The prospectus notes that safe, high-quality buildings are not created by regulators alone. GIRI advises that most construction errors have an origin in behaviour rather than regulatory issues. The culture of cutting costs due to tight margins is singled out by GIRI as the biggest obstacle to the goals of the new regulator. It suggests that the regulator should mandate robust competence and quality assurance requirements that push back against firms opting for lowest cost procurement.  

Tracking the sector’s progress 

To track the impact of the regulator, GIRI also recommends implementing a standardised, cross-industry quality metric so the sector can assess and track its progress on reducing errors. GIRI has been working with the Chartered Quality Institute Construction Network (CQI ConSIG) to create a practical, scalable set of standardised quality metrics that can be adopted for this purpose. 

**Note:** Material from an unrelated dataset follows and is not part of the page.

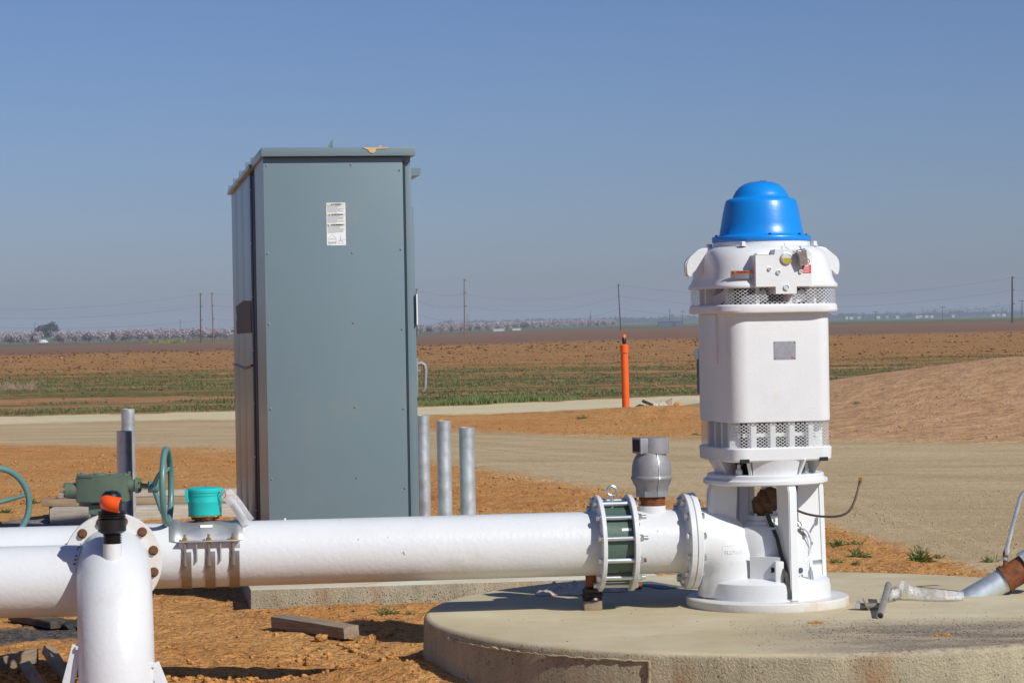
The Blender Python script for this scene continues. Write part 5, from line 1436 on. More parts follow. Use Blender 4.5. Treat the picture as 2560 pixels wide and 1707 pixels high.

Ensuring AI and tech help, not hinder better outcomes 

Reporting this progress throughout the building lifecycle will be important, and in response to the consultation’s questions on automating regulatory compliance checking, GIRI has shared guidance from its AI and technology reports and Technology Working Group, especially on the need for humans in the loop and for systems to show their working to avoid introducing new errors.  

Concentrating on competence 

Human competence – not just that of machines – is another focus of the response. This is too often considered an optional investment rather than an essential foundation for compliance. GIRI reiterates its role in helping the regulator achieve its outcomes, recommending that accredited behavioural training should be mandated by the regulator as part of firms’ demonstration of competence.   

GIRI has offered its support to the regulator to help shape a successful training regime, building on its work. The organisation has now trained over 10,000 individuals in how to spot and address error, at an exponential rate following the rollout of the Train-the-Trainer scheme, which allows companies to become approved training providers themselves. 

A focus on training, culture change, and standardised ways of measuring error will be essential to creating a regulator capable of reducing mistakes and improving building performance. GIRI is well placed to support the sector’s productivity challenge – it is already working with the Department for Business and Trade on a productivity PAS to accelerate error reduction through public procurement – and a regulator that enables industry-wide error reduction will, in turn, boost productivity across the economy.